I could go on and on with more examples. And that’s the point. Queer people are intimately acquainted with violence from parents and parental figures simply because of their sexual orientation (and for younger people, their inability to escape from it). Most of the time it’s not murder, sometimes it’s just physical violence, and sometimes it’s just psychological. But all of those things are real, and most queer people have experienced them, either directly or indirectly (via the experiences of partners or friends).
Straight people don’t know this relationship to familial violence directly connected to their sexuality in the same intimate way. So either the writers didn’t see this connection and how impactful it would be to put this beloved queer character through the same thing, or they did, and they capitalized on it for maximum effect. Either way, the result was disastrous. What was already an intensely painful experience for LGBT viewers based sheerly on the exhaustive repetitiveness of seeing beloved queer characters they felt such deep connections to fall to the “Dead Lesbian Trope”, had added impact due to the personal nature of the violence itself.
The third problem is the least talked about thus far, because it’s not as direct and is spread out over the remaining episodes of the season: the closeting of Clarke Griffin.
Over the course of the rest of the season, Clarke speaks about Lexa to her friends in abstraction. She talks about Lexa in context of “the chip” (where Lexa’s consciousness is stored) several times, but her reactions are curiously bereft of any mention of her feelings or relationship with Lexa. The only time she shows her friends any emotions at all regarding Lexa are when an AI-controlled character tries to get a rise out of her by saying she probably got Lexa killed. She gets angry and threatens her, but again, nothing else.
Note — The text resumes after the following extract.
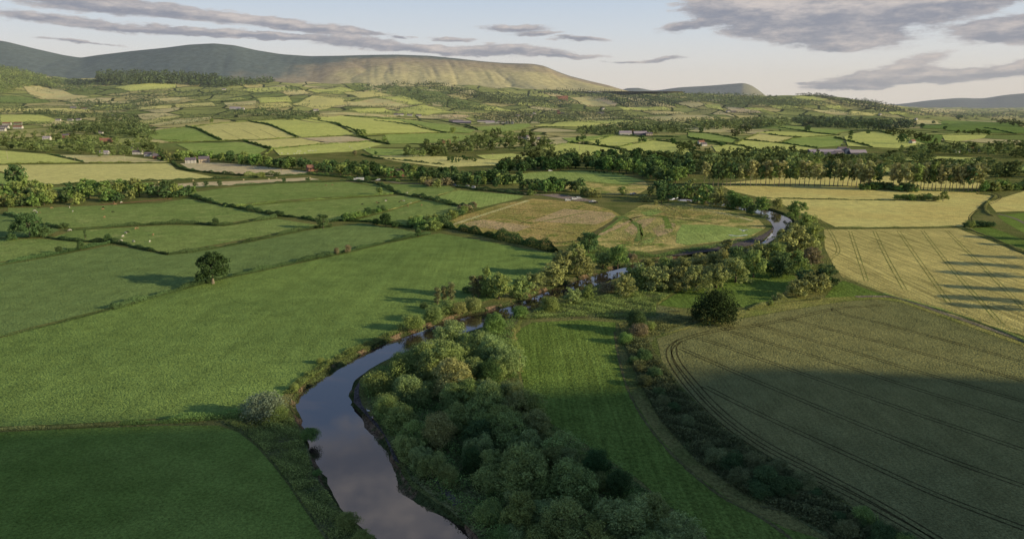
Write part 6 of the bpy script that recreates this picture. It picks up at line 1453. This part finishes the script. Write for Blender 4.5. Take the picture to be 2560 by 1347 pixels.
def skin_body(name, joints, edges, m):
    me = bpy.data.meshes.new(name); me.from_pydata([j[:3] for j in joints], edges, []); me.update()
    o = bpy.data.objects.new(name, me); C.objects.link(o)
    md = o.modifiers.new('skin', 'SKIN')
    for i, j in enumerate(joints): me.skin_vertices[0].data[i].radius = (j[3], j[3]); me.skin_vertices[0].data[i].use_root = (i == 0)
    o.modifiers.new('sub', 'SUBSURF').levels = 1
    dg = bpy.context.evaluated_depsgraph_get(); m2 = bpy.data.meshes.new_from_object(o.evaluated_get(dg)); m2.name = name
    bpy.data.objects.remove(o)
    m2.materials.clear(); m2.materials.append(M[m]); return m2
COW = ([(0.0, 0, 1.05, .36), (0.55, 0, 1.08, .36), (-0.6, 0, 1.08, .34), (0.95, 0, 1.15, .26), (1.25, 0, 0.85, .17), (1.5, 0, 0.45, .15), (1.65, 0, 0.25, .10),
        (0.6, .2, .75, .13), (0.6, .2, .38, .08), (0.62, .2, 0.04, .07), (0.6, -.2, .75, .13), (0.68, -.2, .38, .08), (0.62, -.2, 0.04, .07),
        (-0.7, .2, .75, .16), (-0.82, .2, .42, .09), (-0.75, .2, 0.04, .07), (-0.7, -.2, .75, .16), (-0.82, -.2, .42, .09), (-0.75, -.2, 0.04, .07), (-0.98, 0, 1.0, .06), (-1.05, 0, 0.5, .04)],
       [(0, 1), (0, 2), (1, 3), (3, 4), (4, 5), (5, 6), (1, 7), (7, 8), (8, 9), (1, 10), (10, 11), (11, 12), (2, 13), (13, 14), (14, 15), (2, 16), (16, 17), (17, 18), (2, 19), (19, 20)])
cows = {m: skin_body('cow_body', *COW, m) for m in ('white_hide', 'tan_hide', 'black_hide')}
sheep = skin_body('sheep_body', [(x * .62, y * .62, z * .66, r * (.85 if i < 4 else .6)) for i, (x, y, z, r) in enumerate(COW[0])], COW[1], 'wool')
def animal(name, me, u, v, label, group, s=1.0):
    p = at(u, v)
    if p.z == 0: p.z = 0.07
    o = bpy.data.objects.new(name, me); C.objects.link(o); o.location = p; o.rotation_euler = (0, 0, random.uniform(0, 6.28)); o.scale = (s, s, s)
    return tag(o, label, name, group)
HD = 'cattle grazing the pastures'
for u, v, m, l in [(86, 529, 'w', 'white cow, largest of three together under the scrub belt'), (92, 533, 'w', 'white calf in the middle of three under the scrub belt'), (100, 533, 't', 'cream calf beside two white cattle'), (98, 522, 'b', 'black cow lying near the scrub belt'), (130, 522, 't', 'tan cow lying under the scrub belt'), (174, 520, 'w', 'white cow above another in the middle of the pasture'), (182, 530, 'w', 'white cow below another in the middle of the pasture'), (258, 525, 't', 'pale cow with a dark one behind it'), (258, 521, 'b', 'black cow behind a pale one'), (283, 532, 'b', 'black cow alone on the pasture'), (285, 508, 't', 'tan cow at the red earth bank'), (289, 513, 't', 'pale tan cow below the red earth bank'), (303, 508, 'w', 'white cow beside the red earth bank'), (261, 545, 't', 'tan cow lying in the open pasture'),
    (176, 578, 'w', 'white cow at the gate between hedges'), (315, 585, 'w', 'cream cow with a black calf'), (318, 583, 'b', 'black calf touching a cream cow'), (339, 574, 't', 'cream cow, one of two close together'), (343, 573, 't', 'tan cow, one of two close together'), (383, 589, 't', 'cream calf alone in the lower pasture'), (307, 593, 'w', 'small calf below the cream cow'), (303, 604, 'w', 'white calf near the hedge'), (335, 606, 'w', 'white calf in the middle near the hedge'), (375, 606, 'w', 'white calf farther along near the hedge'),
    (792, 464, 't', 'tan cow of the upper pasture'), (815, 465, 't', 'cream cow of the upper pasture'), (830, 464, 't', 'tan cow at the sunny end of the upper pasture'), (942, 508, 't', 'tan cow standing by a black one'), (946, 510, 'b', 'black cow standing by a tan one'), (965, 504, 'w', 'white cow with a dark calf'), (966, 502, 'b', 'dark calf with a white cow'), (1004, 504, 't', 'cream cow near another on the slope'), (1009, 504, 'w', 'white cow near another on the slope'), (998, 507, 'b', 'black cow below the cream ones'), (905, 513, 'b', 'black cow alone by the fence'), (1020, 518, 't', 'cream cow in the small field'), (1054, 515, 't', 'tan cow in the small field'), (1027, 510, 'w', 'calf by the fence of the small field'),
    (1018, 484, 'w', 'white cow above the thick hedge'), (1013, 486, 'w', 'white calf above the thick hedge'), (1036, 490, 'w', 'white cow first of three along the thick hedge'), (1041, 491, 'w', 'white cow second of three along the thick hedge'), (1049, 493, 'w', 'white cow third of three along the thick hedge'), (988, 480, 'w', 'white calf at the top of the thick hedge')]:
    animal('cow', cows[{'w': 'white_hide', 't': 'tan_hide', 'b': 'black_hide'}[m]], u, v, l, HD)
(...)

Moments where mutual pain and support could have been shared with other (straight) characters who had publicly spoken about and grieved similar losses were ignored completely.
The only time post-Lexa’s death that Clarke ever acknowledges her feelings are when a stranger (Luna) asks if she had feelings for Lexa and she says yes. But she notes “Lexa was special” without also noting that the feelings were reciprocal. No “I was in love with her”, no “we were together.” Nothing.
So even counting that exchange, Clarke never ONCE tells anyone about their relationship. Even in the finale, after Lexa appears in the AI-based City of Light and saves her, she doesn’t tell anyone who saved her and why once she is safely back in the real world. Nor does she express her grief at losing Lexa again.
The decision to keep Clarke mum about her feelings and relationship to Lexa is absolutely closeting her character. That is the very nature of the closet: being queer and being quiet about it. And one of the things that I and many other fans repeatedly stated, was that we needed Clarke to speak of her in terms of their relationship, and we needed for her to show some feelings, some grief. Something to show that her feelings and their relationship meant something. Something, anything. But it never happened.
And again, this is something that could just be straight writers completely not understanding the necessity of a queer character giving voice (and thereby legitimacy) to their emotions and feelings, but it’s hard to read it as anything BUT intentional, given that everyone else (straight) who lost someone on the show is allowed to speak of their loss (even if they are not allowed much time to grieve in the middle of a war). Regardless of motive, it absolutely belies the repeated statements from showrunner Jason Rothenberg that sexuality is something that “no longer matters” in the world of “The 100.”
Even if giving a generous read to the intent of the writers as just being ignorant to the layers and complexities that come with writing a queer character in a decidedly still homophobic society, it must be mentioned that the ignorance itself is absolutely a contributor to homophobia and heterocentrism.
The unsubtle message it sends to LGBT people is that our relationships are doomed to end in violence, that our families will not accept us (and might even be the ones to kill us), and that unlike our heterosexual counterparts, our silence about ourselves and our loves is required, even when grieving the loss of a lover to death.
And the message it sends to homophobes and virulently anti-gay types is one of validation, reinforcing their beliefs that our punishment for loving should be death and our silence is mandatory.
These shows do not take place in a vacuum. We invite them into our lives (literally into our homes) and we see our culture both reflected and influenced by what goes on in them. It’s the job of writers to understand exactly what it is they are saying with their writing, to understand the historical and social context when they bring in characters who belong to marginalized groups, and to ask themselves if there are messages they are sending that they missed entirely because they didn’t bother to check their stories with anyone (or listen, because believe me, we were telling them long before this happened) who belong to those groups.
Javier’s not wrong in this statement (and I give him a lot of credit for listening and learning to queer fans in the days following Lexa’s death). Still, it’s important that he and those who come after understand not just that Lexa’s death was problematic. They need to truly grasp that how it happened and what came after it not only drove the knife in deeper for LGBT fans, but also undermined the argument that the roots of it were benevolent storytelling.
Avoiding these tropes in the future means not only understanding how the death part of the trope works, but understanding the other subtle layers of homophobia that still lurk beneath the surface in the minds of even the best-intentioned people. The social conditioning that feeds it will continue to be reproduced culturally until those who create culture stop repeating it.